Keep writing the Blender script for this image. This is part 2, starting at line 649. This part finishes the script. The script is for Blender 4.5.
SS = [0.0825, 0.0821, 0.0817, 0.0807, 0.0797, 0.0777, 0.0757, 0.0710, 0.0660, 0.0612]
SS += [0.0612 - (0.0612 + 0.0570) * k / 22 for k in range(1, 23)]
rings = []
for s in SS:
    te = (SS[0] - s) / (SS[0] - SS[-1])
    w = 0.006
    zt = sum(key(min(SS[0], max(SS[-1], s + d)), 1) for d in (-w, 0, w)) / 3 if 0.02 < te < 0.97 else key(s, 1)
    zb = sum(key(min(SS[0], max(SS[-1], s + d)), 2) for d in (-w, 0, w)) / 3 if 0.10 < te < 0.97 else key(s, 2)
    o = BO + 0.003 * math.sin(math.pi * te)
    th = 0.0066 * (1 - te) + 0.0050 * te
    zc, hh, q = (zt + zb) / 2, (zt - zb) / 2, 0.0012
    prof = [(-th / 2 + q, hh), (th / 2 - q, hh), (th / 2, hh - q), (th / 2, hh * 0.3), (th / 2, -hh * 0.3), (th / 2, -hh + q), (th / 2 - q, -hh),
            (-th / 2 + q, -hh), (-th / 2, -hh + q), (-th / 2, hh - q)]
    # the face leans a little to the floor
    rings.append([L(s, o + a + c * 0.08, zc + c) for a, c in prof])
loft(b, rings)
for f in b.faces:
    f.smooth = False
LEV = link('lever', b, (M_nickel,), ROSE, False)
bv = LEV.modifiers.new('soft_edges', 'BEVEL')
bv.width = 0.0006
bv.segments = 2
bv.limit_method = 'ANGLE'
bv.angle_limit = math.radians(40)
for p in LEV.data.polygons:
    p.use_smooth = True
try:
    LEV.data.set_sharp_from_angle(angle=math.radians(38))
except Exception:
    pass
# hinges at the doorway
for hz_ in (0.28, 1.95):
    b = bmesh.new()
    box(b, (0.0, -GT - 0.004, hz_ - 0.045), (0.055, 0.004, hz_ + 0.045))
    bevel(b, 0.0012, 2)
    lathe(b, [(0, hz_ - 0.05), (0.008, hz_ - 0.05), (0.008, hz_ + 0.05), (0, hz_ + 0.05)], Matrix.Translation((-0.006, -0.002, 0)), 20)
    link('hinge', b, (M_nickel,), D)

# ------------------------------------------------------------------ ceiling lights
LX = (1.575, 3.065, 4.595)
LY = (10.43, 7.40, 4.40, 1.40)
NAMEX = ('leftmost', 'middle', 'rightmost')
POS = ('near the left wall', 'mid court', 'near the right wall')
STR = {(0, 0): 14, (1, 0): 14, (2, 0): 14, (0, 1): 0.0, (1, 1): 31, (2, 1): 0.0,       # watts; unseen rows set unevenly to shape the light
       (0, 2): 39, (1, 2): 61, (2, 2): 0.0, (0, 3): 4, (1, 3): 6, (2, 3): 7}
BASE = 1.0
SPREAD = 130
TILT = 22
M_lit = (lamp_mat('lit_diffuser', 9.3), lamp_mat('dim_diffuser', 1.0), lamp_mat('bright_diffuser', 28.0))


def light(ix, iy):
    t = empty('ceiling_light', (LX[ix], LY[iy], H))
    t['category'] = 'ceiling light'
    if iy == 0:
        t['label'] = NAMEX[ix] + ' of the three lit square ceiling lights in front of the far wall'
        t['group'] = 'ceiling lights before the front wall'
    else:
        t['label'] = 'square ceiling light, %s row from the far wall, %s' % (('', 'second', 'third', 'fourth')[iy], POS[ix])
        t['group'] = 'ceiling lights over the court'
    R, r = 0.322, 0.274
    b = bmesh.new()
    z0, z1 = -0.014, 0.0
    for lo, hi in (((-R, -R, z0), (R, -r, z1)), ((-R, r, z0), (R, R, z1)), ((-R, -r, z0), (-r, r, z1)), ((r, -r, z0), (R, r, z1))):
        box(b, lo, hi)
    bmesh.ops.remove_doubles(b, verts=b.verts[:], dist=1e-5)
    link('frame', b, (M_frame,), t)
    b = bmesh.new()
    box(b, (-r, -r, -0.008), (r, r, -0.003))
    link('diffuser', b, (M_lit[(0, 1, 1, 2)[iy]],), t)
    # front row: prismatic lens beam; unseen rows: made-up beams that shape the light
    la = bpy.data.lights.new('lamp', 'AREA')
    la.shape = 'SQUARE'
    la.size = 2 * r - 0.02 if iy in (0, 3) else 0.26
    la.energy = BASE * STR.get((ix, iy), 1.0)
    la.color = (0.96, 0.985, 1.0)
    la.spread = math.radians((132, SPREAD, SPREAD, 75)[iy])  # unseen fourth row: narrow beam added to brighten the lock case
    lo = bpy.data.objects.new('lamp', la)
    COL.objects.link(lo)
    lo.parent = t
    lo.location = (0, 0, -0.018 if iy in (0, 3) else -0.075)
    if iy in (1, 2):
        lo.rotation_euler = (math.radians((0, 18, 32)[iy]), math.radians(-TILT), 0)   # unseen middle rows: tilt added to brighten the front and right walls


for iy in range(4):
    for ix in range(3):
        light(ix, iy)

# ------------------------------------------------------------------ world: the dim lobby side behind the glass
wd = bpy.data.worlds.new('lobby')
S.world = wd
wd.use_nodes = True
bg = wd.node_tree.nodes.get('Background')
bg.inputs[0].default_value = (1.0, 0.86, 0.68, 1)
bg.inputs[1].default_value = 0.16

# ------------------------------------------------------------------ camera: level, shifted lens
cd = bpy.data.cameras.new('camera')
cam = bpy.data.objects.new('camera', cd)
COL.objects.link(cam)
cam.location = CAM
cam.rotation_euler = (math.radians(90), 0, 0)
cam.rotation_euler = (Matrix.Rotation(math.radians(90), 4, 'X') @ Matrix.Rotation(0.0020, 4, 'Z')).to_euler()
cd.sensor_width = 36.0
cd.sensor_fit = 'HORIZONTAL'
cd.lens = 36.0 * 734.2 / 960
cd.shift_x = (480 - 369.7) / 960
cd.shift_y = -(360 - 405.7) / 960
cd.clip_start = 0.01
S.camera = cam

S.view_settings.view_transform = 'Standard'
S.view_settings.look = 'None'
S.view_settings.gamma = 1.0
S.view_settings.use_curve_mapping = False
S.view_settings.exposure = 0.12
━━━━━━━━━━━━━━━━
* _WRITTEN REQUEST_
Produce the lines from the top of the listing through the "link('hinge', b, (M_nickel,), D)" line exactly as they appear, with no additional output.

* _RESULT OF THIS EXERCISE_
Keep writing the Blender script for this image. This is part 2, starting at line 649. This part finishes the script. The script is for Blender 4.5.
SS = [0.0825, 0.0821, 0.0817, 0.0807, 0.0797, 0.0777, 0.0757, 0.0710, 0.0660, 0.0612]
SS += [0.0612 - (0.0612 + 0.0570) * k / 22 for k in range(1, 23)]
rings = []
for s in SS:
    te = (SS[0] - s) / (SS[0] - SS[-1])
    w = 0.006
    zt = sum(key(min(SS[0], max(SS[-1], s + d)), 1) for d in (-w, 0, w)) / 3 if 0.02 < te < 0.97 else key(s, 1)
    zb = sum(key(min(SS[0], max(SS[-1], s + d)), 2) for d in (-w, 0, w)) / 3 if 0.10 < te < 0.97 else key(s, 2)
    o = BO + 0.003 * math.sin(math.pi * te)
    th = 0.0066 * (1 - te) + 0.0050 * te
    zc, hh, q = (zt + zb) / 2, (zt - zb) / 2, 0.0012
    prof = [(-th / 2 + q, hh), (th / 2 - q, hh), (th / 2, hh - q), (th / 2, hh * 0.3), (th / 2, -hh * 0.3), (th / 2, -hh + q), (th / 2 - q, -hh),
            (-th / 2 + q, -hh), (-th / 2, -hh + q), (-th / 2, hh - q)]
    # the face leans a little to the floor
    rings.append([L(s, o + a + c * 0.08, zc + c) for a, c in prof])
loft(b, rings)
for f in b.faces:
    f.smooth = False
LEV = link('lever', b, (M_nickel,), ROSE, False)
bv = LEV.modifiers.new('soft_edges', 'BEVEL')
bv.width = 0.0006
bv.segments = 2
bv.limit_method = 'ANGLE'
bv.angle_limit = math.radians(40)
for p in LEV.data.polygons:
    p.use_smooth = True
try:
    LEV.data.set_sharp_from_angle(angle=math.radians(38))
except Exception:
    pass
# hinges at the doorway
for hz_ in (0.28, 1.95):
    b = bmesh.new()
    box(b, (0.0, -GT - 0.004, hz_ - 0.045), (0.055, 0.004, hz_ + 0.045))
    bevel(b, 0.0012, 2)
    lathe(b, [(0, hz_ - 0.05), (0.008, hz_ - 0.05), (0.008, hz_ + 0.05), (0, hz_ + 0.05)], Matrix.Translation((-0.006, -0.002, 0)), 20)
    link('hinge', b, (M_nickel,), D)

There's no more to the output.